Request ->
Copy all lines below containing "scale".
■ ■ ■ ■ ■ ■ ■
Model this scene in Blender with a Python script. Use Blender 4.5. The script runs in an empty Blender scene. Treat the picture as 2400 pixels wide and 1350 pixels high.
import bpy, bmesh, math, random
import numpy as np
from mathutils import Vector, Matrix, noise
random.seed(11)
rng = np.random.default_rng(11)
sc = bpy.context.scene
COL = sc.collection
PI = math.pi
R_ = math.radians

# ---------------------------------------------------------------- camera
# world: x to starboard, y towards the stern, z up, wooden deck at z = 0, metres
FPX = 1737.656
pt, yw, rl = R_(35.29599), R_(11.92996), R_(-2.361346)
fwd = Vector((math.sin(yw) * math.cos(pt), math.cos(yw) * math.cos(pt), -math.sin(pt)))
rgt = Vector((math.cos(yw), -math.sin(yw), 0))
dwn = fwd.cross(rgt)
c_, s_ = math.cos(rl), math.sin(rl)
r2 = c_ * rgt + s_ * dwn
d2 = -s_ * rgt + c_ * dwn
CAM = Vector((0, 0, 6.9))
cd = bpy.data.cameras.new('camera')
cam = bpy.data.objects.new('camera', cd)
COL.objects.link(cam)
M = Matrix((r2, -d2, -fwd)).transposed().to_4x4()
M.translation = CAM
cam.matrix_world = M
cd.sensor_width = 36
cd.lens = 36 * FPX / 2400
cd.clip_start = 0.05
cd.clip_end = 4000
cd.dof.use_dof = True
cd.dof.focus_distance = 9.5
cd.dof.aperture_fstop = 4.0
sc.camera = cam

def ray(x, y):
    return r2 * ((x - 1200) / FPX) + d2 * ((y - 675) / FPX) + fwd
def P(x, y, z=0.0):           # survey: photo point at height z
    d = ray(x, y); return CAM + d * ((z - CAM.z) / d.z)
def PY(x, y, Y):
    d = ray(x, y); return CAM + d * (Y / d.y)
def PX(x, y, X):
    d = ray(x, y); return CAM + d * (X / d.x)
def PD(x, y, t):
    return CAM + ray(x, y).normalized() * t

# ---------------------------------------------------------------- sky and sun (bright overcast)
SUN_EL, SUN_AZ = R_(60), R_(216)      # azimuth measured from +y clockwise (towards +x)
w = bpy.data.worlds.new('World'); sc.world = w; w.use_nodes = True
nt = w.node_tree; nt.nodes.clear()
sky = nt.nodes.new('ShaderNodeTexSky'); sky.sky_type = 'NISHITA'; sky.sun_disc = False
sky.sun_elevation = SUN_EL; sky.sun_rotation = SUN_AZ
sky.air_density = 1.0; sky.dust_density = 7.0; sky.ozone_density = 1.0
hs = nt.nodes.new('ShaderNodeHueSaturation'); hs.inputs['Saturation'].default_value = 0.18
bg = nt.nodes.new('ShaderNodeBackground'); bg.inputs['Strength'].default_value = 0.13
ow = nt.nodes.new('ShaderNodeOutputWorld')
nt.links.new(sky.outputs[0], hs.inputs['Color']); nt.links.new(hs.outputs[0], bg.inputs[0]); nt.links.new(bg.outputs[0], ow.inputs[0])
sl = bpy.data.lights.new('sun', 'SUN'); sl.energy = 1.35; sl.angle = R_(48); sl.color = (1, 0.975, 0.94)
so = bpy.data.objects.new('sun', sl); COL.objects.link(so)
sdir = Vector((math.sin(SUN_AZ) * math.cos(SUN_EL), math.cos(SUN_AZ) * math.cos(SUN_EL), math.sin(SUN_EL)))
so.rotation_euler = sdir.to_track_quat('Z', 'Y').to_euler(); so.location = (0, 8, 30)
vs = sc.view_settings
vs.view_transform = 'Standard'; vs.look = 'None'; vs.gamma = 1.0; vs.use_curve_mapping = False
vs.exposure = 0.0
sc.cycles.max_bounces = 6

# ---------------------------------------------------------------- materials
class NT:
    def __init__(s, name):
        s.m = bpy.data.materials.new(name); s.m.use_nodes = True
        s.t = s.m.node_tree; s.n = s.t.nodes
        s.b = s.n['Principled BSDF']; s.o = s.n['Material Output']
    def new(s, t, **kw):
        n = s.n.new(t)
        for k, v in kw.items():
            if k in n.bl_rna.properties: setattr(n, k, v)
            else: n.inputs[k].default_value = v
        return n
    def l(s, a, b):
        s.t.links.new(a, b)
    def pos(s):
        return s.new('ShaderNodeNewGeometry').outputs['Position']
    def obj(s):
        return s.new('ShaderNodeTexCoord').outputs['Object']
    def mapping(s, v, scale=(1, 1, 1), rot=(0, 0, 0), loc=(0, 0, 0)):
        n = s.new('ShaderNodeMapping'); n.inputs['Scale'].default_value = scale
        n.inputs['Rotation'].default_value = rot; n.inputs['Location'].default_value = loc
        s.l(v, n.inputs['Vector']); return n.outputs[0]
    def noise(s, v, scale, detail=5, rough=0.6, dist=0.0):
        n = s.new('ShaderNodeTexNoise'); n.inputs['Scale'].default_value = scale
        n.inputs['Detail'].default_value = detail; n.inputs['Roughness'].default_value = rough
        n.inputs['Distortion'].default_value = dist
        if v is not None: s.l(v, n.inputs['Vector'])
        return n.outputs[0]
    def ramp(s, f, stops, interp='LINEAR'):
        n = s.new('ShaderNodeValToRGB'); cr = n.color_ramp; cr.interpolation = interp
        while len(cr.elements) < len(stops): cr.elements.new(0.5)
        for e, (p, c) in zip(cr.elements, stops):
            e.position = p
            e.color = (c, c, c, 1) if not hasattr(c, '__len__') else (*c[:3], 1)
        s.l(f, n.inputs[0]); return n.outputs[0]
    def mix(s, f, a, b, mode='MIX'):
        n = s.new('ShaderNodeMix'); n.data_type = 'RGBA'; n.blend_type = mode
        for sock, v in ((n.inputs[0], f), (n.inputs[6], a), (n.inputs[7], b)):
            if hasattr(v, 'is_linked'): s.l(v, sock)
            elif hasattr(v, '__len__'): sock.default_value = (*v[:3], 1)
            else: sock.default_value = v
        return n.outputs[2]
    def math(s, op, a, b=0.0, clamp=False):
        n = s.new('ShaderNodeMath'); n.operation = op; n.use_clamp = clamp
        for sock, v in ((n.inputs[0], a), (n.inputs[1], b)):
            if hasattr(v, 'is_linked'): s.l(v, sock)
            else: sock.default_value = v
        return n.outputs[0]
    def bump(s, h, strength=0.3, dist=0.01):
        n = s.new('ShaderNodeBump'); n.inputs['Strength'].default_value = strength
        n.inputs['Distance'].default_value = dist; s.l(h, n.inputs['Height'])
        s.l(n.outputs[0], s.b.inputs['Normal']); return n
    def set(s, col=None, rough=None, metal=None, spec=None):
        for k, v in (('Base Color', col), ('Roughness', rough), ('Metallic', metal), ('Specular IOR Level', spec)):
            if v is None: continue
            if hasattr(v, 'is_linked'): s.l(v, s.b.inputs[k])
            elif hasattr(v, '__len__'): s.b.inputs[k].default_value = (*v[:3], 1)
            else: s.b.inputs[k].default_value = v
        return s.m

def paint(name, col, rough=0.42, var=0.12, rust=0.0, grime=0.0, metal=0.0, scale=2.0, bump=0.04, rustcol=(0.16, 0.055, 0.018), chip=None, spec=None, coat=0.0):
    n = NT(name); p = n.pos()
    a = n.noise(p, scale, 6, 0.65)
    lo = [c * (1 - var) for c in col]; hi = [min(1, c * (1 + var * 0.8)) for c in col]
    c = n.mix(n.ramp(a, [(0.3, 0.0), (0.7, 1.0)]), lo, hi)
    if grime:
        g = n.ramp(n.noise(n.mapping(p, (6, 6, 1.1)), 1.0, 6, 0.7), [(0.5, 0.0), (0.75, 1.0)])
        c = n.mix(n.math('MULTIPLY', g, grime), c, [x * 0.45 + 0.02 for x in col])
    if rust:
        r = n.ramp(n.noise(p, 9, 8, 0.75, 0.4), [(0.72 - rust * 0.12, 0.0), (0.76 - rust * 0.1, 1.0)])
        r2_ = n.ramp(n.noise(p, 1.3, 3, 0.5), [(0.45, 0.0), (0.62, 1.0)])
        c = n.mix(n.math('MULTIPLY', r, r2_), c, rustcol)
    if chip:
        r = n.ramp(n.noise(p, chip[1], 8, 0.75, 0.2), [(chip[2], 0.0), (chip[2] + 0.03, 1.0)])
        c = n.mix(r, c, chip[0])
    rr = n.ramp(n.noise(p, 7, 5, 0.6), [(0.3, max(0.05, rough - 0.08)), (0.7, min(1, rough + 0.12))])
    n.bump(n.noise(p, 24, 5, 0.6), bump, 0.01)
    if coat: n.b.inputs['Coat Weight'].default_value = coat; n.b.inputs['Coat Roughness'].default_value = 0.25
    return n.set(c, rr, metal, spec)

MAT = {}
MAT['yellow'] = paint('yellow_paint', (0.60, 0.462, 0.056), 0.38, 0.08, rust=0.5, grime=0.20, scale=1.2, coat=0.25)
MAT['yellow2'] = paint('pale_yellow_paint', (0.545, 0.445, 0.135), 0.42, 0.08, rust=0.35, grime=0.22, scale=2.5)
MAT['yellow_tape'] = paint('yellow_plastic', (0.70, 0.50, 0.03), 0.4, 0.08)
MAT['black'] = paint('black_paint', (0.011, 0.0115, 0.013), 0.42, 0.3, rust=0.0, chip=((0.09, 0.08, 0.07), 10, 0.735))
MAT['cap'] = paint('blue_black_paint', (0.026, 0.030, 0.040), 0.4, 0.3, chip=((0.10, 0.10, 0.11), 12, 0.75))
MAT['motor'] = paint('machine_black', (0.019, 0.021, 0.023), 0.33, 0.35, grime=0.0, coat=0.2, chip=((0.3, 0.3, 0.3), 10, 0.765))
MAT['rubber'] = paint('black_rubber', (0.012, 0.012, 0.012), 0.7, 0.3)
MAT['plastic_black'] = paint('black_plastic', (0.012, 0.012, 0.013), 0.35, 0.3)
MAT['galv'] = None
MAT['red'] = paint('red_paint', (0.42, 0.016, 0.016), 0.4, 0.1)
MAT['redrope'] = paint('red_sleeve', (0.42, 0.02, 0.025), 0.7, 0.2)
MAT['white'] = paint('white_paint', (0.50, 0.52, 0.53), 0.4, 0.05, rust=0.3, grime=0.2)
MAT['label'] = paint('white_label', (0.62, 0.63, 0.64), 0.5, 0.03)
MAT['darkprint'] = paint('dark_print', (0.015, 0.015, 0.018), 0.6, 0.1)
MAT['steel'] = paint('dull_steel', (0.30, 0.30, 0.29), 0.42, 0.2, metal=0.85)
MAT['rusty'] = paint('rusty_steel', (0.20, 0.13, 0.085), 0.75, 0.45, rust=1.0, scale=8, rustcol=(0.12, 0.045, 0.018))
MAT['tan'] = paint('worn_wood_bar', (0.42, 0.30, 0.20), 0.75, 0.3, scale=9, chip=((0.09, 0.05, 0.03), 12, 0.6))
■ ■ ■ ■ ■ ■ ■
Answer to the exercise ->
    def mapping(s, v, scale=(1, 1, 1), rot=(0, 0, 0), loc=(0, 0, 0)):
        n = s.new('ShaderNodeMapping'); n.inputs['Scale'].default_value = scale
    def noise(s, v, scale, detail=5, rough=0.6, dist=0.0):
        n = s.new('ShaderNodeTexNoise'); n.inputs['Scale'].default_value = scale
def paint(name, col, rough=0.42, var=0.12, rust=0.0, grime=0.0, metal=0.0, scale=2.0, bump=0.04, rustcol=(0.16, 0.055, 0.018), chip=None, spec=None, coat=0.0):
    a = n.noise(p, scale, 6, 0.65)
MAT['yellow'] = paint('yellow_paint', (0.60, 0.462, 0.056), 0.38, 0.08, rust=0.5, grime=0.20, scale=1.2, coat=0.25)
MAT['yellow2'] = paint('pale_yellow_paint', (0.545, 0.445, 0.135), 0.42, 0.08, rust=0.35, grime=0.22, scale=2.5)
MAT['rusty'] = paint('rusty_steel', (0.20, 0.13, 0.085), 0.75, 0.45, rust=1.0, scale=8, rustcol=(0.12, 0.045, 0.018))
MAT['tan'] = paint('worn_wood_bar', (0.42, 0.30, 0.20), 0.75, 0.3, scale=9, chip=((0.09, 0.05, 0.03), 12, 0.6))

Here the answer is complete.